- Exercise brief -
Print exactly the lines running from the one that holds "Reconstruct this image" through the one that holds "rad = math.radians", please, and leave the pictures out.

- Input records -
┄┄┄┄┄┄┄┄┄┄

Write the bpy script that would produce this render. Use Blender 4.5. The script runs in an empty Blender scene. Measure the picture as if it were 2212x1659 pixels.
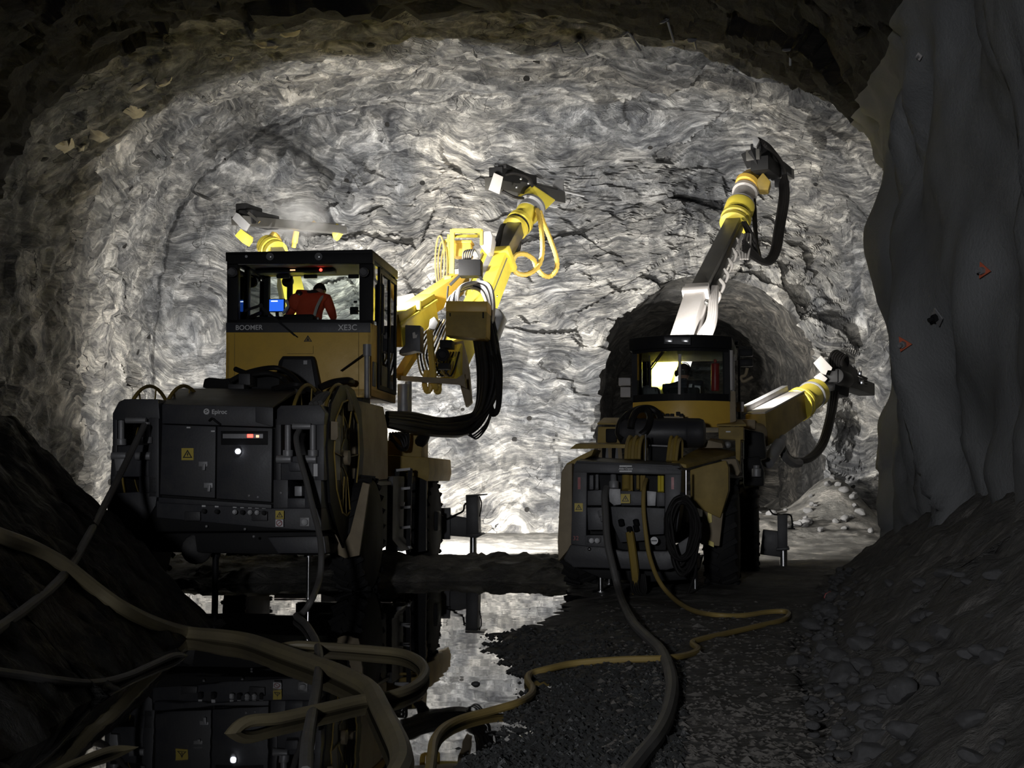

┄┄┄┄┄┄┄┄┄┄

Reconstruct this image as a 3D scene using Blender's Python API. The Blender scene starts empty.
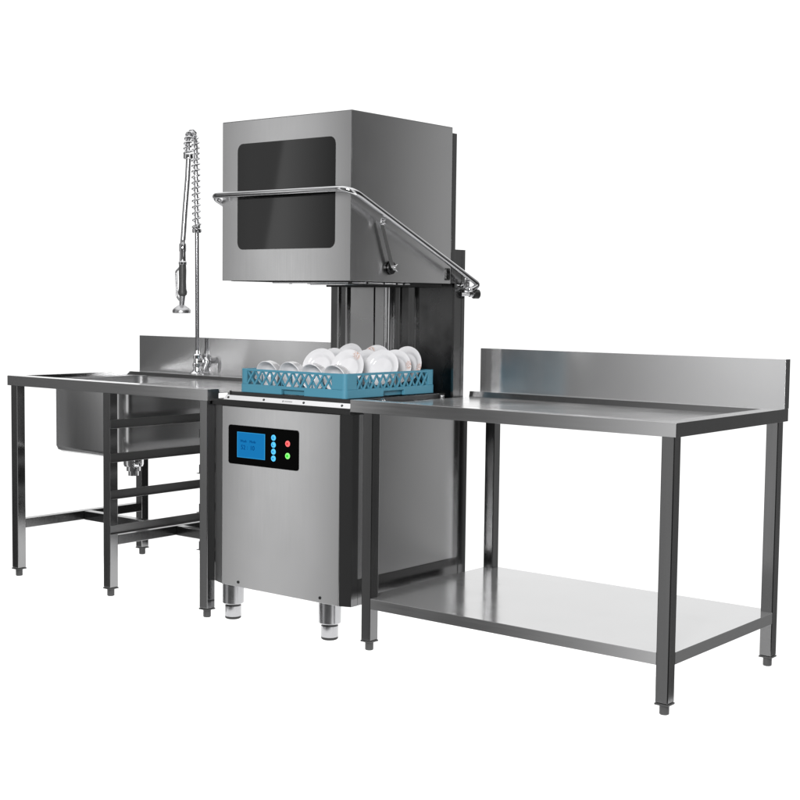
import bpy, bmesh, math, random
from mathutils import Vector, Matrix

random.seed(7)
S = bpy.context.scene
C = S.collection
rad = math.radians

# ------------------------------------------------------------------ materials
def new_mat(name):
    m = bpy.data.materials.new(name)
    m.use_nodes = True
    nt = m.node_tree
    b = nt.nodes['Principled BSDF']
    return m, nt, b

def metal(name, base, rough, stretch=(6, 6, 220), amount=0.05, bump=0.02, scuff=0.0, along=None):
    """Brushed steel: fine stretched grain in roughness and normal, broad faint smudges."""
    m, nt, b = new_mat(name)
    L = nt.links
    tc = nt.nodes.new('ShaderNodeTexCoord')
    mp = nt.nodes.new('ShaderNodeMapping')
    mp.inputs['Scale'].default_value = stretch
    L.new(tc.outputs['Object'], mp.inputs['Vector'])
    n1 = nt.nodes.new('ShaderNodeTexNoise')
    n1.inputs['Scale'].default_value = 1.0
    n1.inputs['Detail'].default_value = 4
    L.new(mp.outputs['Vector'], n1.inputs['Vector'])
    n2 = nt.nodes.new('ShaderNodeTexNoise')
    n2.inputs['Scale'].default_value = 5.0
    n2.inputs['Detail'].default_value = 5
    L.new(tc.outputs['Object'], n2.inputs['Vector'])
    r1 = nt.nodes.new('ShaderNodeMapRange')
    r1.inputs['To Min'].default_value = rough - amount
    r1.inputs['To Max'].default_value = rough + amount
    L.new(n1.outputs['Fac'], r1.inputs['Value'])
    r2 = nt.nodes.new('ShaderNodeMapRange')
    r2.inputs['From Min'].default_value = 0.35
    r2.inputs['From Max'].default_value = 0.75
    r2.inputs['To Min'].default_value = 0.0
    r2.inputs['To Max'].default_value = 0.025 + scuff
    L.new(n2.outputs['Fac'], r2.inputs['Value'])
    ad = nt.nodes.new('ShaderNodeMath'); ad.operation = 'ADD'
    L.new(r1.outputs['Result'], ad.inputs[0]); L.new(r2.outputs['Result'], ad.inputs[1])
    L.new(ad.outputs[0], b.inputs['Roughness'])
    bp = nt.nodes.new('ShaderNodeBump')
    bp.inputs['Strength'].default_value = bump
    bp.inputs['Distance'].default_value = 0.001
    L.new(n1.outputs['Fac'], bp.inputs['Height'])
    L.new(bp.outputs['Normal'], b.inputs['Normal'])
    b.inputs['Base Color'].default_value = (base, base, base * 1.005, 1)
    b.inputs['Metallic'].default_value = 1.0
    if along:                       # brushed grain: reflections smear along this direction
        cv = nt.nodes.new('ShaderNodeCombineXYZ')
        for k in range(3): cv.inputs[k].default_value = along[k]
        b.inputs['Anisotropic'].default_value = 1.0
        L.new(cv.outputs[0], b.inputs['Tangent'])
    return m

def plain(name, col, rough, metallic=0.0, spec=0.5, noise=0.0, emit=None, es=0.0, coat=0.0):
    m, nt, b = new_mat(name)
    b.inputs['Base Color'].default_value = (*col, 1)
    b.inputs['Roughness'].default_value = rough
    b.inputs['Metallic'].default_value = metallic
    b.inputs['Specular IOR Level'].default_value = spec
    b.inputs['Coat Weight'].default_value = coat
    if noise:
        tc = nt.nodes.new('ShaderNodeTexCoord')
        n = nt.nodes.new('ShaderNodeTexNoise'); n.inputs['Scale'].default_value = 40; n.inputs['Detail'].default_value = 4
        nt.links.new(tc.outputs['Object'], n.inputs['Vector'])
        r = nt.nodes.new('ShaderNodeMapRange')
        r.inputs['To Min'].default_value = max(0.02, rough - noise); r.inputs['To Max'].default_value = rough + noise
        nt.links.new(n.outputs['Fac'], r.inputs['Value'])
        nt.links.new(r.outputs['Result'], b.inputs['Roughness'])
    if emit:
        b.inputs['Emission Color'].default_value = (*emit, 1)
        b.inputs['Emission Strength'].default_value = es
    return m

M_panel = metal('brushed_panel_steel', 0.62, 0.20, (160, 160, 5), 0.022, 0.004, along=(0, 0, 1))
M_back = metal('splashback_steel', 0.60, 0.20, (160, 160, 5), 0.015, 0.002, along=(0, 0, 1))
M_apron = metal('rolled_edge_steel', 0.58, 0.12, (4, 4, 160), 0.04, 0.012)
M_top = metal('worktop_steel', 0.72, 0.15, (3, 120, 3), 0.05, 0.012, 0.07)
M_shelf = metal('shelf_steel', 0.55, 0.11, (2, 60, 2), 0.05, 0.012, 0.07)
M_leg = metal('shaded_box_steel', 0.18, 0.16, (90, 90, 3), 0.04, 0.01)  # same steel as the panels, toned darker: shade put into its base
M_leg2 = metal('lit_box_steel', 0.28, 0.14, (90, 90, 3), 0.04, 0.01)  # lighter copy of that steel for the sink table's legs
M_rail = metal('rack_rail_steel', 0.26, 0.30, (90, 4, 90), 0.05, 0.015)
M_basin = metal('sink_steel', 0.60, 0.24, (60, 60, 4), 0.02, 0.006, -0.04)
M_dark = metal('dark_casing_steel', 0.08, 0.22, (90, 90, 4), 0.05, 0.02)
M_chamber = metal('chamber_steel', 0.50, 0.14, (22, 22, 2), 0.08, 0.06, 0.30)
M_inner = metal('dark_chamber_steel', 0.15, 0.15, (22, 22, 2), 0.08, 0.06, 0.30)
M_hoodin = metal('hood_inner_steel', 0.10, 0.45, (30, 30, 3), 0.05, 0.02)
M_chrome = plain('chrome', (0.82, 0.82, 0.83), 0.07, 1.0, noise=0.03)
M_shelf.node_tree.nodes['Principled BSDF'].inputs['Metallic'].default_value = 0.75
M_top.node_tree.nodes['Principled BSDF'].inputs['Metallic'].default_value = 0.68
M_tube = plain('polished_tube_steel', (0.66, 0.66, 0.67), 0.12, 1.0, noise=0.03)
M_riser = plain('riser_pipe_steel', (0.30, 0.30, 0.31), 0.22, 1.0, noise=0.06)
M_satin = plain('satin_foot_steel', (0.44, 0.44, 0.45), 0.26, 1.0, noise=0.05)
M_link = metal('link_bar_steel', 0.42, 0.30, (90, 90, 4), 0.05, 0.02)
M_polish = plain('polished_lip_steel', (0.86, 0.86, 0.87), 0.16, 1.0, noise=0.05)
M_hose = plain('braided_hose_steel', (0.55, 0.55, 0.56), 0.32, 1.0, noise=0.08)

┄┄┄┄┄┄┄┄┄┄

- Response to the exercise -
Reconstruct this image as a 3D scene using Blender's Python API. The Blender scene starts empty.
import bpy, bmesh, math, random
from mathutils import Vector, Matrix

random.seed(7)
S = bpy.context.scene
C = S.collection
rad = math.radians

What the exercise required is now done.